Data Transfer Pact Between EU and US Has a Framework

In a long-awaited development, the US and EU have reached some accord on the "adequacy" of data protection that could allow EU data to start flowing more freely to the US. The US has been deemed not adequately attentive to personal privacy rights, and US companies have faced increasing difficulties in moving data out of the EU since a series of court decisions struck down prior cooperative data protection efforts.  
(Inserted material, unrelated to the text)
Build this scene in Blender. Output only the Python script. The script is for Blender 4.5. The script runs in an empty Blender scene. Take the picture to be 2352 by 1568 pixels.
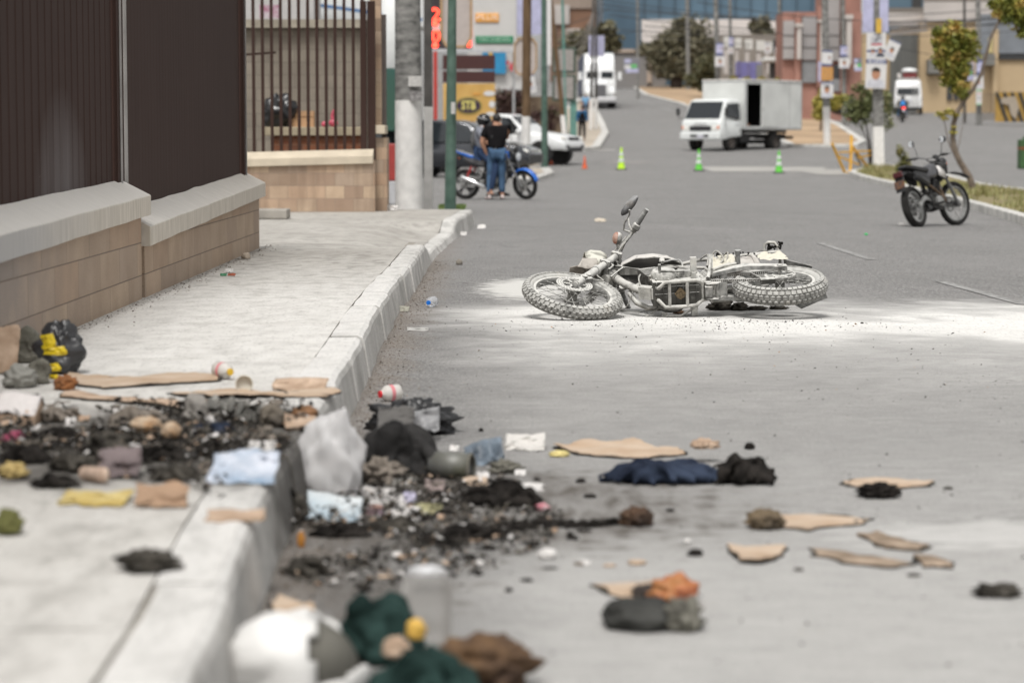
import bpy, math, random
from mathutils import Vector, Matrix, noise
R = math.radians
rnd = random.Random(7)
S = bpy.context.scene
C = S.collection
# ---------------------------------------------------------------- camera
F, CX, CY, H = 5553.0, 1176.0, 784.0, 1.21      # focal length and centre in units of a 2352 px wide picture
TH = math.atan(465 / F)
cam_d = bpy.data.cameras.new('camera'); cam = bpy.data.objects.new('camera', cam_d); C.objects.link(cam)
cam.location = (0, 0, H); cam.rotation_euler = (math.pi / 2 - TH, 0, 0)
cam_d.sensor_width = 36; cam_d.lens = 36 * F / 2352; cam_d.clip_start = .1; cam_d.clip_end = 4000
cam_d.dof.use_dof = True; cam_d.dof.focus_distance = 16.3; cam_d.dof.aperture_fstop = 2.5; cam_d.dof.aperture_blades = 9
S.camera = cam
# ---------------------------------------------------------------- world, sun, exposure (overcast day)
W = bpy.data.worlds.new('World'); S.world = W; W.use_nodes = True
wn = W.node_tree; wn.nodes.clear()
sky = wn.nodes.new('ShaderNodeTexSky'); sky.sky_type = 'NISHITA'; sky.sun_disc = False
sky.sun_elevation = R(62); sky.sun_rotation = R(200); sky.dust_density = 3.0; sky.air_density = 1.0
hs = wn.nodes.new('ShaderNodeHueSaturation'); hs.inputs['Saturation'].default_value = .06
bg = wn.nodes.new('ShaderNodeBackground'); bg.inputs['Strength'].default_value = .112
wo = wn.nodes.new('ShaderNodeOutputWorld')
wn.links.new(sky.outputs[0], hs.inputs['Color']); wm = wn.nodes.new('ShaderNodeMix'); wm.data_type = 'RGBA'; wm.blend_type = 'MULTIPLY'; wm.inputs[0].default_value = 1; wm.inputs[7].default_value = (1, .99, .972, 1); wn.links.new(hs.outputs[0], wm.inputs[6]); wn.links.new(wm.outputs[2], bg.inputs['Color']); wn.links.new(bg.outputs[0], wo.inputs['Surface'])
sl = bpy.data.lights.new('sun', 'SUN'); sl.energy = 1.5; sl.angle = R(17); sl.color = (1, .975, .94)
so = bpy.data.objects.new('sun', sl); C.objects.link(so); so.rotation_euler = (R(28), R(4), R(-20))
S.view_settings.view_transform = 'Standard'; S.view_settings.look = 'None'; S.view_settings.gamma = 1
S.view_settings.exposure = .66
S.render.engine = 'CYCLES'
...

Regulators reached a tentative agreement last month, and the US administration released an Executive Order in early October to implement the deal. The rules are chiefly aimed at intelligence gathering by US government authorities, but their impact has been felt strongly in the commercial sector. Under the new rules, once they take effect, new guarantees and new remedies would be in place to assure EU citizens that data they share commercially is not widely available to US intelligence and law enforcement authorities.  

Why It Matters

The restriction on data movement has meant that US companies faced increasing hurdles when doing business in the EU -- whether with customers or suppliers there or by trying to hire staff. Allowing free movement of (and access to) personal information to the US under a negotiated framework would greatly ease the growing burden and worry for US companies. US business interests have been hampered directly by the restrictions in two ways. First, they require onerous contractual undertakings that are beyond the scope of small and medium-sized enterprises. Second, many small companies have faced growing questions about their continued access to third-party tools such as Google Analytics.  

Biden's order adopts new safeguards on the activities of U.S. intelligence gathering, requiring they do only what is necessary and proportionate, and creates a two-step system of redress - first to an intelligence agency watchdog then to a court with independent judges, whose decisions would bind the agencies.